> _Exercise instructions_:
Each line containing the word "scene" needs to be copied.

> _Data block_:

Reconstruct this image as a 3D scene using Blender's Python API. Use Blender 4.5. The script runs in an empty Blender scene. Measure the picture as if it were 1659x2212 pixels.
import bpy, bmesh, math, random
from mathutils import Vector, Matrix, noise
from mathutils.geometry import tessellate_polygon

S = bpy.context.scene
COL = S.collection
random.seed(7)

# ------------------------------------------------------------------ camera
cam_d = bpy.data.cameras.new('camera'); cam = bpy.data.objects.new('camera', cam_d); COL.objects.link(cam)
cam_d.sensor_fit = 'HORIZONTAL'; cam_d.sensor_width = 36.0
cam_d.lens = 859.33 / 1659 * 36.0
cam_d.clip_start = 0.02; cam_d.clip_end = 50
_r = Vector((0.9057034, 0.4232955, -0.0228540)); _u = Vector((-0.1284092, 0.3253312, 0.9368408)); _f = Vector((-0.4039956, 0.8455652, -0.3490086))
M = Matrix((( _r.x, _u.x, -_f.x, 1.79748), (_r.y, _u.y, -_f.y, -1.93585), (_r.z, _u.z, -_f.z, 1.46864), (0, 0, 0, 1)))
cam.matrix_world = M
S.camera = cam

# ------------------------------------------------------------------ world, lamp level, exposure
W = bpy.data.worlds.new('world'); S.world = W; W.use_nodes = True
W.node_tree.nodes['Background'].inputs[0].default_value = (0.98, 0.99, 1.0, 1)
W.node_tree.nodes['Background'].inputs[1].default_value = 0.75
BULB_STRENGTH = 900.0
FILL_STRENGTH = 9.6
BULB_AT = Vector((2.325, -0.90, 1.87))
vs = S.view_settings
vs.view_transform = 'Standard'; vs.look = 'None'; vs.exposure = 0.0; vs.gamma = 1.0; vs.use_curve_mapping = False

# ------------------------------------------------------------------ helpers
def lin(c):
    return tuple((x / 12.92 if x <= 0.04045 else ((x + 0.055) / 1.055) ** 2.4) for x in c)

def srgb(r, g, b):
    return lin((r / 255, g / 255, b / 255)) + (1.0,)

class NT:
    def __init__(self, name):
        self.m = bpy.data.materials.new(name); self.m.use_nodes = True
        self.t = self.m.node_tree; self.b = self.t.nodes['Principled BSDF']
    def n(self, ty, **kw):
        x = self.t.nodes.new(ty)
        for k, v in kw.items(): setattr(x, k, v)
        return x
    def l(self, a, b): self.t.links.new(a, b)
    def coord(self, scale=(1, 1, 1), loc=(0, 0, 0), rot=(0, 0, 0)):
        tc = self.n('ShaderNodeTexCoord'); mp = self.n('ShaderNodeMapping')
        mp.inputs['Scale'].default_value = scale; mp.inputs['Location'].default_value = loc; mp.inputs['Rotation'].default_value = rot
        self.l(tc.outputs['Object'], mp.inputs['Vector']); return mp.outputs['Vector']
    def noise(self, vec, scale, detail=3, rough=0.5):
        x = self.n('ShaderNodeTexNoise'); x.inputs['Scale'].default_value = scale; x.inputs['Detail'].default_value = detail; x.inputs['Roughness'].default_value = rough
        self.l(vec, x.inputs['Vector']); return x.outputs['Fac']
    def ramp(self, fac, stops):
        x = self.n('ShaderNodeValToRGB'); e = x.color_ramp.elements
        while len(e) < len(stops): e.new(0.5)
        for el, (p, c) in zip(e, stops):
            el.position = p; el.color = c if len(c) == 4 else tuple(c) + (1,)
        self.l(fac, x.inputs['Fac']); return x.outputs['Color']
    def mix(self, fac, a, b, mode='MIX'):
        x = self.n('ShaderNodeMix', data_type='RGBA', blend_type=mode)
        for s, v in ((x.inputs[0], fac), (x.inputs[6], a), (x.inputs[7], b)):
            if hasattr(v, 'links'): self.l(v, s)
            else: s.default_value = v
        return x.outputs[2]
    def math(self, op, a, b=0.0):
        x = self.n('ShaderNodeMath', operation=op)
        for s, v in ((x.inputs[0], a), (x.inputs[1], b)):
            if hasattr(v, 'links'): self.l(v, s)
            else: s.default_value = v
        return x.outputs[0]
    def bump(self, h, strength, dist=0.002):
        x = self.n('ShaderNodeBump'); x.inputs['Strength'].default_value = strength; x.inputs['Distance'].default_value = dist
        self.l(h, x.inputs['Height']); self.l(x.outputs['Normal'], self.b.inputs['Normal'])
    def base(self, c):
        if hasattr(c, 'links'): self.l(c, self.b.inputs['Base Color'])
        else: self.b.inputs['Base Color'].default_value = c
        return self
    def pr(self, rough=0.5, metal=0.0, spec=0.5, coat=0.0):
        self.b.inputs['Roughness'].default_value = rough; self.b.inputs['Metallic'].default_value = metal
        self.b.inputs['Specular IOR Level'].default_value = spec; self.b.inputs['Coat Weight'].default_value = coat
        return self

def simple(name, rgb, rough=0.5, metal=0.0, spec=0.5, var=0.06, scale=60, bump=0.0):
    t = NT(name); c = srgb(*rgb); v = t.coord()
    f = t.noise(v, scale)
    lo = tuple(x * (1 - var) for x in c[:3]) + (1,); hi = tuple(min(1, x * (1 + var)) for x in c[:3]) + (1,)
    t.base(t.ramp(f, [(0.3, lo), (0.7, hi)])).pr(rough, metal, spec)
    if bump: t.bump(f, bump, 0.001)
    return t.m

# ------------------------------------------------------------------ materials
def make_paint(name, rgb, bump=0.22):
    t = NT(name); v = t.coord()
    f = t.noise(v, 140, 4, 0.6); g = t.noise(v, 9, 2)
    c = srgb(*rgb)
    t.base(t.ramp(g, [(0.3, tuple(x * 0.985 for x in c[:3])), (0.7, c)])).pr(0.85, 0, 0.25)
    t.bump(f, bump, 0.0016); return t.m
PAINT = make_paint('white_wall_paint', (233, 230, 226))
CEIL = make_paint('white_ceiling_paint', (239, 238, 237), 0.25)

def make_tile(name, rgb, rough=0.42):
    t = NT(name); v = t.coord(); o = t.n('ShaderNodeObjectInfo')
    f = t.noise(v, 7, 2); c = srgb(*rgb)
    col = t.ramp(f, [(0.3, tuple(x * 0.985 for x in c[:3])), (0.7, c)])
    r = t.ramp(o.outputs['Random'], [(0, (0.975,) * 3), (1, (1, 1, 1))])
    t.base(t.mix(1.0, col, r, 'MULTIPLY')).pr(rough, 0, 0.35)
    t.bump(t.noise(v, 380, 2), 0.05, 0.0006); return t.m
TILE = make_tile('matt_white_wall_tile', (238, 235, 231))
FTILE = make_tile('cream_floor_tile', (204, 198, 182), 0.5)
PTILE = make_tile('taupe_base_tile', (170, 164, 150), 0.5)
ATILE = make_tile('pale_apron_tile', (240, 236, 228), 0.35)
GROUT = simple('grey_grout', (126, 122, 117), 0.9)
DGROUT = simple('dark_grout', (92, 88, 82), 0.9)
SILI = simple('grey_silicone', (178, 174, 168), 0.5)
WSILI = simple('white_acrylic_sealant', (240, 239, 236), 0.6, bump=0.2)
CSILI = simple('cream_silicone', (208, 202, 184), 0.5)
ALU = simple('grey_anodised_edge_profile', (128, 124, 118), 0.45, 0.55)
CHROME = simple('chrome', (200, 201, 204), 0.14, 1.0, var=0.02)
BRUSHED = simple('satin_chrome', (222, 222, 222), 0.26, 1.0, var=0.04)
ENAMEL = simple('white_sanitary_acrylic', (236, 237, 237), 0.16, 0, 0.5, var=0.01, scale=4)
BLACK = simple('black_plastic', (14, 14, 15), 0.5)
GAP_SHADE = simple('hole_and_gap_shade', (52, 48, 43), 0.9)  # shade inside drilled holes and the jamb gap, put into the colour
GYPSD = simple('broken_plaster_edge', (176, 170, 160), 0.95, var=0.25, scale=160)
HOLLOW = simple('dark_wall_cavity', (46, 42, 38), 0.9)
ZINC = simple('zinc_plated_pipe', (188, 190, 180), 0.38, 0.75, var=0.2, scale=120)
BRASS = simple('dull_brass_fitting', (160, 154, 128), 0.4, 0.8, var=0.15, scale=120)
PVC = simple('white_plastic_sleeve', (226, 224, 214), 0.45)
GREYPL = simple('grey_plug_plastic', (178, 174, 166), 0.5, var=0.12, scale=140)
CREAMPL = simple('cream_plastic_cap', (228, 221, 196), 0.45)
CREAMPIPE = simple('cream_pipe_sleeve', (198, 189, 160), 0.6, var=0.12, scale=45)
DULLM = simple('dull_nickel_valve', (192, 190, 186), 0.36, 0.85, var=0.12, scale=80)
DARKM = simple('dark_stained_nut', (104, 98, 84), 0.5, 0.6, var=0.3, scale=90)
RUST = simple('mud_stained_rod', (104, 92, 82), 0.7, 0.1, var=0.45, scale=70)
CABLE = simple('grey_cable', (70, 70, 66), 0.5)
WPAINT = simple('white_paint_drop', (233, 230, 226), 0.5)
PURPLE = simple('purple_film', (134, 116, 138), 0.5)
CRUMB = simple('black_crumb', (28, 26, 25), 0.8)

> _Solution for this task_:
Reconstruct this image as a 3D scene using Blender's Python API. Use Blender 4.5. The script runs in an empty Blender scene. Measure the picture as if it were 1659x2212 pixels.
S = bpy.context.scene